The sight of a tornado on the ground


This past Thursday night as we in Cleveland and the Delta crossed our fingers and prayed that the bad weather would quickly pass through without producing any tornadoes, it reminded me of my childhood nights in Shelby when my mother would dash into my room and announce, “Hurry, we have to run downstairs and take cover, a tornado is on the way.”  Horrified and scared to death, I would quickly follow her. Our safety spot was the gun closet located under the stairs that led to the second floor.
One night, the weather folks were adamant a tornado would hit Shelby within the hour. My family and several others jumped into our cars and sped to Cleveland to be removed from harms way. For hours, we sat in our cars outside of the Cleveland Police Department waiting for updated weather reports, waiting for the storms to pass through before we could return home.  As we waited, I can remember some of Shelby’s most noted women walking around the parking lot in their nightgowns and robs smoking cigarettes.  On another night in Shelby when it was announced a tornado was on the way, many residents drove to the small community of Hushpuckena north of town and hid under the Hushpuckena bridge. Several cars got stuck in the mud and a week later those cars were still there.  That tough Hushpuckena Creek mud, I suppose.
A tornado did not hit Shelby when I was a child. However, one did plow through the old Hollingsworth Flying Service north of town. That particular morning, my mother again ran upstairs and told me to “run”. She and I did and for the first time in my life, I heard what a tornado sounds like as it passed over town landing south of the flying service. It traveled for two miles on the ground before it returned to the sky.  Before that, I had always heard tornados sounded like a train. It did and even more and our old two story home shook as though an earthquake had hit.

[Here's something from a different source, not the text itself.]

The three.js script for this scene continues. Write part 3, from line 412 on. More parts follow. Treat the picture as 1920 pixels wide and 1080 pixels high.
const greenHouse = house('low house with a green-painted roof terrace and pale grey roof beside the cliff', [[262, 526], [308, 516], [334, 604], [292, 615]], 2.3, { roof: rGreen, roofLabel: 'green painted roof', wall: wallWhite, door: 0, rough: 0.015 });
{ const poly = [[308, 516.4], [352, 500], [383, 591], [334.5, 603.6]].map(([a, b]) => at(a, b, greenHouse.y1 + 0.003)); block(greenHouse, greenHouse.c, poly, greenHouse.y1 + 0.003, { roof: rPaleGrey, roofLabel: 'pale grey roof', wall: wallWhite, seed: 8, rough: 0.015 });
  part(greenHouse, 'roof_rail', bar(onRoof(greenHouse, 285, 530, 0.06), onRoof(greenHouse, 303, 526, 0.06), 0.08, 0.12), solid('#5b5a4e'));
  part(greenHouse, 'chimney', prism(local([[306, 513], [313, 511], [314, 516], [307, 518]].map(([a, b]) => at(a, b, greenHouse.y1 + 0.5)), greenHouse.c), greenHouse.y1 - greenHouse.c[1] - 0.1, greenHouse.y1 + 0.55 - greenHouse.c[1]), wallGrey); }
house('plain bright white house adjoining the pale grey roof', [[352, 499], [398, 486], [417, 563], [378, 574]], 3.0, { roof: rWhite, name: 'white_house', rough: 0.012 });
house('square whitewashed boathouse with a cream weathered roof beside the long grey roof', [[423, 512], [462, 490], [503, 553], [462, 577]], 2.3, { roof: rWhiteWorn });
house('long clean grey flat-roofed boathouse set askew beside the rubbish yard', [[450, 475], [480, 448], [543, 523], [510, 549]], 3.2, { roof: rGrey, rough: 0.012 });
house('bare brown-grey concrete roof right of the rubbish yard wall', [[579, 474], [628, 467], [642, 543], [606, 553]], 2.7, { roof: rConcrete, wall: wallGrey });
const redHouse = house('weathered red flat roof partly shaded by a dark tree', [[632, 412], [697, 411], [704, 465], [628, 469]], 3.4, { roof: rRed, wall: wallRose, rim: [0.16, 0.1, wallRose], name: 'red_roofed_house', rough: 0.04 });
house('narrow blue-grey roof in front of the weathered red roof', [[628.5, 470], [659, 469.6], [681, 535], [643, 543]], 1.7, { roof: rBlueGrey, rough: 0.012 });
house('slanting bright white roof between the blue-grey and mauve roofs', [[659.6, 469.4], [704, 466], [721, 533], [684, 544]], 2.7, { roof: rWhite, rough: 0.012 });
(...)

So, this past Thursday night as my wife and daughter were out of town leaving middle son, Jordan and me at home, my cell phone made an alarming sound at 2:00 a.m. with a text message that the weather service had issued a tornado warning for Bolivar County. I didn’t wake Jordan, but I got up, turned on my scanner and also watched the news doing my best to wait until the very last second to run upstairs and say to Jordan as my mother had said to me many times, “run”!  Luckily, things didn’t come to that.
Most of the Delta is unfortunately located in what the weather people call the “tornado alley” path in the South.  As this year’s tornado season approaches, we in our region of Mississippi need to keep this in mind.